(The exercise): Only the lines from the line holding "Write part 3" through the final line of the entries below are to be returned, exactly as they stand.

Stored dataset items:
——————
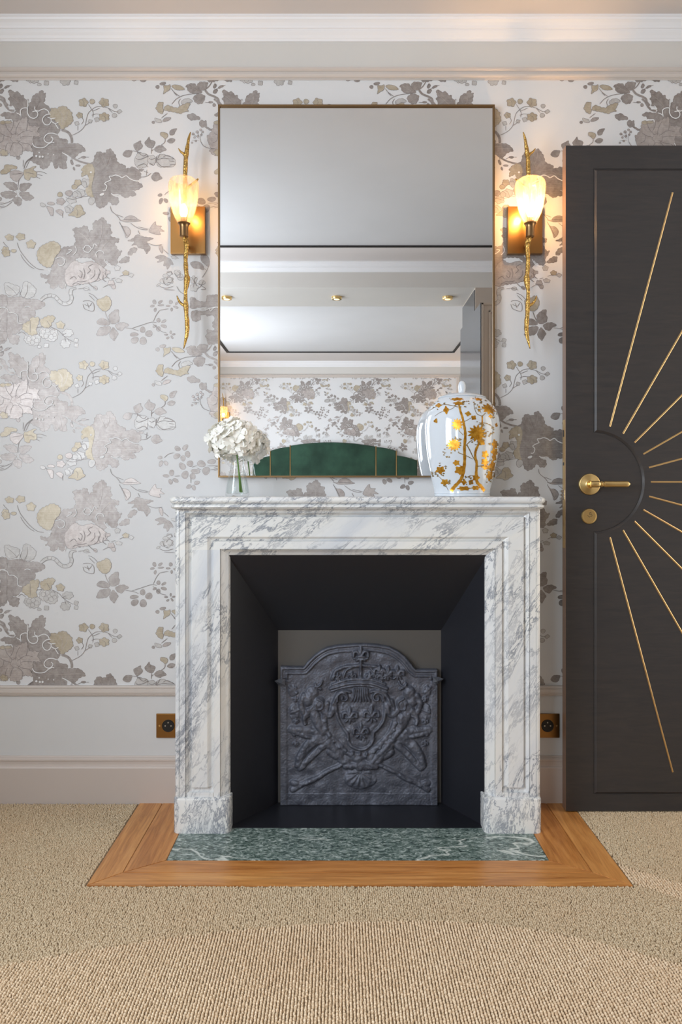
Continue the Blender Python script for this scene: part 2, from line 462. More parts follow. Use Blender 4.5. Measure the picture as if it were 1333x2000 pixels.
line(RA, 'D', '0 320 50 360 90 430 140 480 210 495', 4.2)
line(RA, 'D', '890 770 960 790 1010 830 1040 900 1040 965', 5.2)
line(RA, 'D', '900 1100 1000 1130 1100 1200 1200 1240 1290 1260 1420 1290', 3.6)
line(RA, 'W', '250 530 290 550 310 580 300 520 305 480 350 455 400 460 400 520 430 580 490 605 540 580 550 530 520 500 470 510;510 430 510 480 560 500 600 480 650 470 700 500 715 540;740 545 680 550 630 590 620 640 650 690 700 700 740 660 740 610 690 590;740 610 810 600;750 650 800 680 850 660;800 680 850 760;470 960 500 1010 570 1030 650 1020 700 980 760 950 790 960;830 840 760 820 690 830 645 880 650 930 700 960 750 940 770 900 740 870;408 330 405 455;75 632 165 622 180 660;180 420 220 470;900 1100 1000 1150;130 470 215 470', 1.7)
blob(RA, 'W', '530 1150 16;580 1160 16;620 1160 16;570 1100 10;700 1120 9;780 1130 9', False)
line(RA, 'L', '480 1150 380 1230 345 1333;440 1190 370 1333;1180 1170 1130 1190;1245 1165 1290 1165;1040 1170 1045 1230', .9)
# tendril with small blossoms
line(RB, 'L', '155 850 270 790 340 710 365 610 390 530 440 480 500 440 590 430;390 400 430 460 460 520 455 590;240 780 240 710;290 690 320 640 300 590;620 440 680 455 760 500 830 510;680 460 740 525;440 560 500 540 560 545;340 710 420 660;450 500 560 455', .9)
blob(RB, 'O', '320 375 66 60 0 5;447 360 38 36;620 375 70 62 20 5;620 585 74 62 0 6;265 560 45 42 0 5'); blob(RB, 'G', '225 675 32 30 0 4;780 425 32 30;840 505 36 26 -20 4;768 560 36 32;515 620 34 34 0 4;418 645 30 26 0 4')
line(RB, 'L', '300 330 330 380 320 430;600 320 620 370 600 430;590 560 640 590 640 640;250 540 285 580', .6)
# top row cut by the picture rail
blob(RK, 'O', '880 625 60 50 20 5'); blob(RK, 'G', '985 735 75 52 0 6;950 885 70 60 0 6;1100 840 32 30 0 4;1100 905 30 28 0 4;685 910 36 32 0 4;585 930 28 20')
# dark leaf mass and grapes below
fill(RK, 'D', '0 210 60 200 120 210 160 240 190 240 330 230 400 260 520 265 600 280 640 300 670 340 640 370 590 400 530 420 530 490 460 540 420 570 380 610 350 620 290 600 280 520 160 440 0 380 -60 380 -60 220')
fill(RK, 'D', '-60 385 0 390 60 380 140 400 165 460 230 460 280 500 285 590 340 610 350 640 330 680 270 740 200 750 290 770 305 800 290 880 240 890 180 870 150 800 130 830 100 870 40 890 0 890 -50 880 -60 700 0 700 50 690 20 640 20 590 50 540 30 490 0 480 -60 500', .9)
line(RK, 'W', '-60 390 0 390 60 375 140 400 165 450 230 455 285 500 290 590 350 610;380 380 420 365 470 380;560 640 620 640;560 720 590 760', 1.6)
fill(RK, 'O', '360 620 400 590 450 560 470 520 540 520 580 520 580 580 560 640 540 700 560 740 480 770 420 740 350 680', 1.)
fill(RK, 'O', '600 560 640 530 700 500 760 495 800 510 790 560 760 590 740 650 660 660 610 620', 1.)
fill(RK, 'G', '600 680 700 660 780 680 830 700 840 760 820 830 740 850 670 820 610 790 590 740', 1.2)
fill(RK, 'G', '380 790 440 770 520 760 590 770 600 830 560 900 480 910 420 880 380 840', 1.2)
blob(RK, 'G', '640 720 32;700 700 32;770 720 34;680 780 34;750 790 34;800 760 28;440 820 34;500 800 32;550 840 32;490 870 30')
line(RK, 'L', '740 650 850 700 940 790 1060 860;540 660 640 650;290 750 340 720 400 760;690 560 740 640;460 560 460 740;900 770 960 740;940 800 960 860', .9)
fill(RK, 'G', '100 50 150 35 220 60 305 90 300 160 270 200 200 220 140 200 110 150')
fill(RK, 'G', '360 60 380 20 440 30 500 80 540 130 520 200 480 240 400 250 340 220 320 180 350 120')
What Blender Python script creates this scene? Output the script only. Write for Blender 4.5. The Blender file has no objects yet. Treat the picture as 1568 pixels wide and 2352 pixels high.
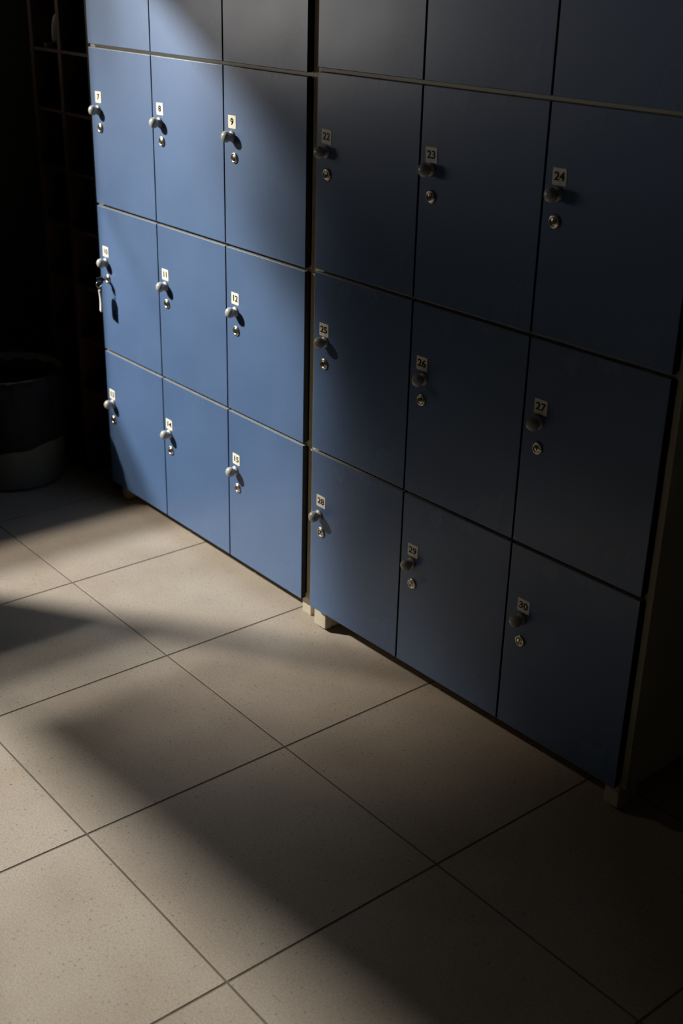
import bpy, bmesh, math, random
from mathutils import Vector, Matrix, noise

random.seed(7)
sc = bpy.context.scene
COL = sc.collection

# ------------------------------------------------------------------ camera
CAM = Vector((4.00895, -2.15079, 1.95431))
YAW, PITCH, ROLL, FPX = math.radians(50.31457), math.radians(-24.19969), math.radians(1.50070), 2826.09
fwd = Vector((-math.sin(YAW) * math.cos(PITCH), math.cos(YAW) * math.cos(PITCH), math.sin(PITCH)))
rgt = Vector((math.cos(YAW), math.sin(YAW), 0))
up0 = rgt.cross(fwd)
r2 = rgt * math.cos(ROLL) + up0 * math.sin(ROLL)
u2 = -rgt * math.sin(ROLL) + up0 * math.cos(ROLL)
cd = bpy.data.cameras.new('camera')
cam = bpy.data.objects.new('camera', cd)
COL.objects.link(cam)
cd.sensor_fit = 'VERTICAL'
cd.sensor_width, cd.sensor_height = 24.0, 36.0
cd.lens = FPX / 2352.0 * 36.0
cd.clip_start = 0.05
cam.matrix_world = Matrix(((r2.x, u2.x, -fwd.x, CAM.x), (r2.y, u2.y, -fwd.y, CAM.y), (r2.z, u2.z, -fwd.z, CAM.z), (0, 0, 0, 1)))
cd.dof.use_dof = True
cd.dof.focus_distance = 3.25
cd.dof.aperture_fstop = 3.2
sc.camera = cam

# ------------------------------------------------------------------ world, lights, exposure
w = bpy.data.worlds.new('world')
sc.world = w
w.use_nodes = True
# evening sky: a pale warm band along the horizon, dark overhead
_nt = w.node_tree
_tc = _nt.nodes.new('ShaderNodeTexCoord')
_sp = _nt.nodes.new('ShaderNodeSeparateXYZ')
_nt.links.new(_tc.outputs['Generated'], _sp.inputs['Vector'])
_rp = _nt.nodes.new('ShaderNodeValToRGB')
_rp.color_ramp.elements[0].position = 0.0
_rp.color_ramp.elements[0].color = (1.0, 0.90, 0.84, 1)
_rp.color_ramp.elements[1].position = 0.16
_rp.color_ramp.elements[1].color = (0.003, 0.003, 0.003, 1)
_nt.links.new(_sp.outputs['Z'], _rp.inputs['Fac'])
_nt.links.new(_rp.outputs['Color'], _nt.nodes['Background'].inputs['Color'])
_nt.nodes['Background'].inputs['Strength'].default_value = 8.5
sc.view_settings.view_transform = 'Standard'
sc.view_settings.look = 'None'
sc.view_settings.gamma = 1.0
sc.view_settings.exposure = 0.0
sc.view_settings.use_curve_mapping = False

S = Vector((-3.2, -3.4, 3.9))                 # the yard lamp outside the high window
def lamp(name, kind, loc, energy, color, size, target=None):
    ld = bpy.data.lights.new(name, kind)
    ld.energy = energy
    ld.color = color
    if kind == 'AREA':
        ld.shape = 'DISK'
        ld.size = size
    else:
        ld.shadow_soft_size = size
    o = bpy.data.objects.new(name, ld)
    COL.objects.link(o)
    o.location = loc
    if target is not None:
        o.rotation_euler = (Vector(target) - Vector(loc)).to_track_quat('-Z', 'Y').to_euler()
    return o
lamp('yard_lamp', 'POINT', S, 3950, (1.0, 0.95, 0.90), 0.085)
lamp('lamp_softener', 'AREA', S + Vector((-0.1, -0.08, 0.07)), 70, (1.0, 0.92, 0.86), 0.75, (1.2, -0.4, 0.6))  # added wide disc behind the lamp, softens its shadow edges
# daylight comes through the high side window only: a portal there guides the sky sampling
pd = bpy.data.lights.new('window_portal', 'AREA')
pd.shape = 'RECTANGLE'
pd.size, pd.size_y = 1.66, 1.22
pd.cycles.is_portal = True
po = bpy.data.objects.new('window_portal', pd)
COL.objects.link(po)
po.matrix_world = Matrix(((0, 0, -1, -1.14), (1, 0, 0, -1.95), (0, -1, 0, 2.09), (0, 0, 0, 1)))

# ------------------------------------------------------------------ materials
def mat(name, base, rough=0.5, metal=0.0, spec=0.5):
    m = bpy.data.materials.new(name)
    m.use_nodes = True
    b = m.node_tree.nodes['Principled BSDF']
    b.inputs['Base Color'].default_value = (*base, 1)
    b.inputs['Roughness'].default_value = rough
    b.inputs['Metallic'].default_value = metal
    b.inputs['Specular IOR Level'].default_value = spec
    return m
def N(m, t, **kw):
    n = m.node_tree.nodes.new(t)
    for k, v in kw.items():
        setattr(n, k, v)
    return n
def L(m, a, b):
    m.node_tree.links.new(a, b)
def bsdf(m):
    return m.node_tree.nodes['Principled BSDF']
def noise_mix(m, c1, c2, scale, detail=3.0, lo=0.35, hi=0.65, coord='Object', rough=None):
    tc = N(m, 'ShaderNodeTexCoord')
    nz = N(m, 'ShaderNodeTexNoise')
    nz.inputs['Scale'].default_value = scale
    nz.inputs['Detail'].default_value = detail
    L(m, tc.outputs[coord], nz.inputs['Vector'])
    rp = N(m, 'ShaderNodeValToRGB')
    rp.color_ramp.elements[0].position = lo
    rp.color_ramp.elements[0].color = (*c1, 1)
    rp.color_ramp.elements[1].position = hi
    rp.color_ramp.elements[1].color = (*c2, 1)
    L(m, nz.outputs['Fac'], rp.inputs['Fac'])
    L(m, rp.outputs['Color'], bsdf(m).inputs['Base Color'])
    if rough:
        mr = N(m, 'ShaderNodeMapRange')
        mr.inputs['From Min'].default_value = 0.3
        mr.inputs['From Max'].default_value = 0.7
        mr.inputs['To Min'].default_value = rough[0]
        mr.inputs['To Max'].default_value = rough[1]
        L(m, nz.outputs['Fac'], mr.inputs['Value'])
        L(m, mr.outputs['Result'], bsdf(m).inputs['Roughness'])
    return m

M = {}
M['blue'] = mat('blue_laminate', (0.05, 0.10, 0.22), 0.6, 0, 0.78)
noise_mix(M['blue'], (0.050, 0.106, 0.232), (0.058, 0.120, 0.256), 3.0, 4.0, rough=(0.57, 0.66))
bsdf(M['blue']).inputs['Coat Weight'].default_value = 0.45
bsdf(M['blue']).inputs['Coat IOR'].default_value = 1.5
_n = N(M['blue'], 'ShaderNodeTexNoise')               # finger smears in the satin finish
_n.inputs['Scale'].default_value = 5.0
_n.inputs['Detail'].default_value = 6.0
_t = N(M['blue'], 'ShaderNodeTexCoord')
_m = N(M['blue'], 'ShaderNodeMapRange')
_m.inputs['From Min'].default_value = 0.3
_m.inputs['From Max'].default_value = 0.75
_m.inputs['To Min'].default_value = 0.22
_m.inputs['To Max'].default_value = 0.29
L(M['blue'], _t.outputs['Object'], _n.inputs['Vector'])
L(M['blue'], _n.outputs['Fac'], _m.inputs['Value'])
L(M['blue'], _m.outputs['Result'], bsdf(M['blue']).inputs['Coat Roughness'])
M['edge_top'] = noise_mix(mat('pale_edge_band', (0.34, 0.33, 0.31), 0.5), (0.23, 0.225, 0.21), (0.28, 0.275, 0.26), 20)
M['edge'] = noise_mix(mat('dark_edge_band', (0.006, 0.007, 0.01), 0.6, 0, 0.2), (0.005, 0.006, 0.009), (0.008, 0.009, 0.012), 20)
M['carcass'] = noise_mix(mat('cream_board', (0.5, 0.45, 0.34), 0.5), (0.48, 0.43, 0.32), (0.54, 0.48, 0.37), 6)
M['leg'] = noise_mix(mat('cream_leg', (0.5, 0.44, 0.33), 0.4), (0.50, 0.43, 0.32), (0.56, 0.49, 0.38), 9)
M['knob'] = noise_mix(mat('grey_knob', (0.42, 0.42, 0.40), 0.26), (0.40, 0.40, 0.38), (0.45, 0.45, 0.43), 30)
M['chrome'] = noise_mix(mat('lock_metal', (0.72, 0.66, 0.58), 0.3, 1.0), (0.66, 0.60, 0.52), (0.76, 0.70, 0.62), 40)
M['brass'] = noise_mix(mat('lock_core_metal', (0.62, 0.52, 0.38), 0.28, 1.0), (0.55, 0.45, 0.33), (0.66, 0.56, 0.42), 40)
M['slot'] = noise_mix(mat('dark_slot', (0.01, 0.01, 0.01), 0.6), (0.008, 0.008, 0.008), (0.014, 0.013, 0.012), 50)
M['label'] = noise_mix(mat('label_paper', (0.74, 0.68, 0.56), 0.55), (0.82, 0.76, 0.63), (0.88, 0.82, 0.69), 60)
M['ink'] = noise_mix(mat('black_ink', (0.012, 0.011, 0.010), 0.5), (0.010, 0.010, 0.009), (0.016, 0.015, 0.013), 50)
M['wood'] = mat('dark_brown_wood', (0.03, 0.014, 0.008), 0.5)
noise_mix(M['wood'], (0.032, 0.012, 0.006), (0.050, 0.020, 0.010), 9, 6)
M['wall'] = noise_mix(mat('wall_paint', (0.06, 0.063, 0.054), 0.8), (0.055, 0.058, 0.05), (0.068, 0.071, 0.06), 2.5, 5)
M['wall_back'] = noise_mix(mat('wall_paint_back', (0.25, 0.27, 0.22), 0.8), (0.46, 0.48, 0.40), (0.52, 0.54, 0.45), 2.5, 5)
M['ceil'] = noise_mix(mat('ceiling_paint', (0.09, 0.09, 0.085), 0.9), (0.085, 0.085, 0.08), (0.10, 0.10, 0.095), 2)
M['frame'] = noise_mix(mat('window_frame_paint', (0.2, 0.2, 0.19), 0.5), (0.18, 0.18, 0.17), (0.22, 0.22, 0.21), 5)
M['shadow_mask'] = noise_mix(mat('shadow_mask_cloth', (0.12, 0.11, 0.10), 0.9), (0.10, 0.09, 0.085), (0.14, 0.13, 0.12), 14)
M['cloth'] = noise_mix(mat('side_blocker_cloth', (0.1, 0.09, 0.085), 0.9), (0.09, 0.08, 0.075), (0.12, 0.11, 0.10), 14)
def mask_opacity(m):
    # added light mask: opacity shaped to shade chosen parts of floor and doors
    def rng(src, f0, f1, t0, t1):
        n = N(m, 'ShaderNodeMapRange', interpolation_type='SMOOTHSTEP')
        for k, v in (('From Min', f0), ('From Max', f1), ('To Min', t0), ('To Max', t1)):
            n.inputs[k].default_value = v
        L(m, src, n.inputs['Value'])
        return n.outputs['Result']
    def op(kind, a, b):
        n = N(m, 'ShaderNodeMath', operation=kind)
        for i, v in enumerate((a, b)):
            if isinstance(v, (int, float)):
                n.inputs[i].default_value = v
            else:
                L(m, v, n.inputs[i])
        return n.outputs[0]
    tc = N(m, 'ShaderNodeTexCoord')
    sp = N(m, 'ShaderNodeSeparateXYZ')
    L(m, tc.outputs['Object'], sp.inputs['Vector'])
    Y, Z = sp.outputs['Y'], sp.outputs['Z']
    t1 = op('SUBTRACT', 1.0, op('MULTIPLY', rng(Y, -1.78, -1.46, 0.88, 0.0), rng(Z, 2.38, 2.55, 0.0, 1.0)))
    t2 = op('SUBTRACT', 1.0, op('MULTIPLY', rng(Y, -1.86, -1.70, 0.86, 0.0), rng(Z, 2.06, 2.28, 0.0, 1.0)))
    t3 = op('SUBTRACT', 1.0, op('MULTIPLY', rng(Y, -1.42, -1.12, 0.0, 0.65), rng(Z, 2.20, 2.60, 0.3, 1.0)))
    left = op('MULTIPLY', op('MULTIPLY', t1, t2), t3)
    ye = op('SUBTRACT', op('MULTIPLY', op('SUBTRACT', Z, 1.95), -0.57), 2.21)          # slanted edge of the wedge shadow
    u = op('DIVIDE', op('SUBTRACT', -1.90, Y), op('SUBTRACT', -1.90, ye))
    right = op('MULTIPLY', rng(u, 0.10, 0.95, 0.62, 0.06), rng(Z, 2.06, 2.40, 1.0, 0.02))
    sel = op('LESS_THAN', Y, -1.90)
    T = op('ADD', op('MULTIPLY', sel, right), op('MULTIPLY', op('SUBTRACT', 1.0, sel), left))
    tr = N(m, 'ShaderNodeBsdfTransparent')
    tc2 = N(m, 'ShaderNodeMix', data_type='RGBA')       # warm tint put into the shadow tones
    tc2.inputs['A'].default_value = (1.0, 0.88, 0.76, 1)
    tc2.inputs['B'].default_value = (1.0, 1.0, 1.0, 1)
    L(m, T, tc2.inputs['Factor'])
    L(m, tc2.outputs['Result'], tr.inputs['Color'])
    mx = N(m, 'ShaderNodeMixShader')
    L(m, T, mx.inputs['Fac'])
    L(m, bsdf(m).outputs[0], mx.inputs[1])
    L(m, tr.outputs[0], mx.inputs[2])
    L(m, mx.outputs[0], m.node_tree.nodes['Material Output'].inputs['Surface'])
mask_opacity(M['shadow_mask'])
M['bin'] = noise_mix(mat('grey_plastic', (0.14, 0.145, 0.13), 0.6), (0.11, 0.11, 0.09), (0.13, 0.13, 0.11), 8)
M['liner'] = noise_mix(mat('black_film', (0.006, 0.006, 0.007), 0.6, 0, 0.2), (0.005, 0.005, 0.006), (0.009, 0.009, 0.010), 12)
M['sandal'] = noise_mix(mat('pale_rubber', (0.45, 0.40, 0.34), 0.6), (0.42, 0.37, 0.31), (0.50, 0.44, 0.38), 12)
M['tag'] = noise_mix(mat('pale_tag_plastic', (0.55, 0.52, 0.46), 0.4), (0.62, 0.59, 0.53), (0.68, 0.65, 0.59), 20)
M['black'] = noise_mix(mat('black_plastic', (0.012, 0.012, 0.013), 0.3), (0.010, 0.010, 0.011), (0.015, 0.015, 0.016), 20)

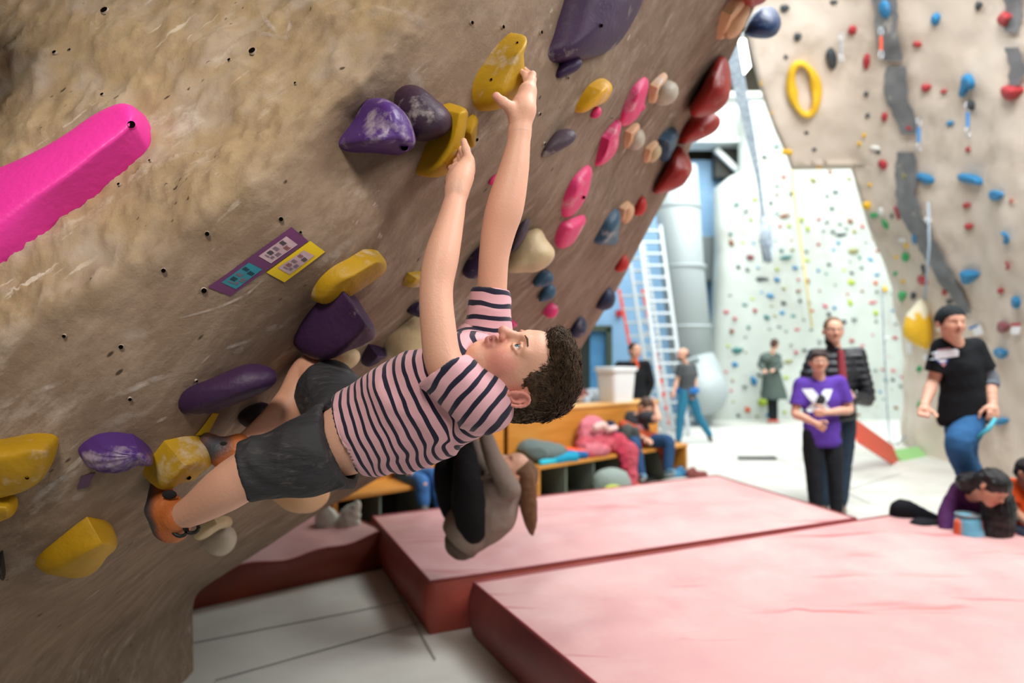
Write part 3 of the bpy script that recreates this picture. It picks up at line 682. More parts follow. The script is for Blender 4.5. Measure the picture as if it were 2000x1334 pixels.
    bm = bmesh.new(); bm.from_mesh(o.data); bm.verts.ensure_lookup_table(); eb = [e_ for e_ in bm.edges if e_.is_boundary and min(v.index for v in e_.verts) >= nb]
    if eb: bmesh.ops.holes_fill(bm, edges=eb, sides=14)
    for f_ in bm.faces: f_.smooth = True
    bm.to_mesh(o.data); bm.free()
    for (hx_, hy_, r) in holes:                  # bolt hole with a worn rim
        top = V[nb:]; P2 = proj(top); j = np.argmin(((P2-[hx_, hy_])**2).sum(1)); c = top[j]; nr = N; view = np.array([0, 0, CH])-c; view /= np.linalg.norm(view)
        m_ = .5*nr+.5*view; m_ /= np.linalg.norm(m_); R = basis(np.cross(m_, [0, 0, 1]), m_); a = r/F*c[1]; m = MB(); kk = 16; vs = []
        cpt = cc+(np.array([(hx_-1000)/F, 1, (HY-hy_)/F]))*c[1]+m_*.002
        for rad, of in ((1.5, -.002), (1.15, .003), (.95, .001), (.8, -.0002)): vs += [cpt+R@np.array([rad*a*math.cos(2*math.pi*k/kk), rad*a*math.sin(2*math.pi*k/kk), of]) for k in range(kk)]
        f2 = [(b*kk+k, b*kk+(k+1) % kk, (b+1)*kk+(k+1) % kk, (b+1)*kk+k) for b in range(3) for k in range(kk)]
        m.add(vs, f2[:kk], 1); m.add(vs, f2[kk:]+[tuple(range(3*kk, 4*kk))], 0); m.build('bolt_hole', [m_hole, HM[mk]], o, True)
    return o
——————
(Response to this task):
Write part 3 of the bpy script that recreates this picture. It picks up at line 682. More parts follow. The script is for Blender 4.5. Measure the picture as if it were 2000x1334 pixels.
    bm = bmesh.new(); bm.from_mesh(o.data); bm.verts.ensure_lookup_table(); eb = [e_ for e_ in bm.edges if e_.is_boundary and min(v.index for v in e_.verts) >= nb]
    if eb: bmesh.ops.holes_fill(bm, edges=eb, sides=14)
    for f_ in bm.faces: f_.smooth = True
    bm.to_mesh(o.data); bm.free()
    for (hx_, hy_, r) in holes:                  # bolt hole with a worn rim
        top = V[nb:]; P2 = proj(top); j = np.argmin(((P2-[hx_, hy_])**2).sum(1)); c = top[j]; nr = N; view = np.array([0, 0, CH])-c; view /= np.linalg.norm(view)
        m_ = .5*nr+.5*view; m_ /= np.linalg.norm(m_); R = basis(np.cross(m_, [0, 0, 1]), m_); a = r/F*c[1]; m = MB(); kk = 16; vs = []
        cpt = cc+(np.array([(hx_-1000)/F, 1, (HY-hy_)/F]))*c[1]+m_*.002
        for rad, of in ((1.5, -.002), (1.15, .003), (.95, .001), (.8, -.0002)): vs += [cpt+R@np.array([rad*a*math.cos(2*math.pi*k/kk), rad*a*math.sin(2*math.pi*k/kk), of]) for k in range(kk)]
        f2 = [(b*kk+k, b*kk+(k+1) % kk, (b+1)*kk+(k+1) % kk, (b+1)*kk+k) for b in range(3) for k in range(kk)]
        m.add(vs, f2[:kk], 1); m.add(vs, f2[kk:]+[tuple(range(3*kk, 4*kk))], 0); m.build('bolt_hole', [m_hole, HM[mk]], o, True)
    return o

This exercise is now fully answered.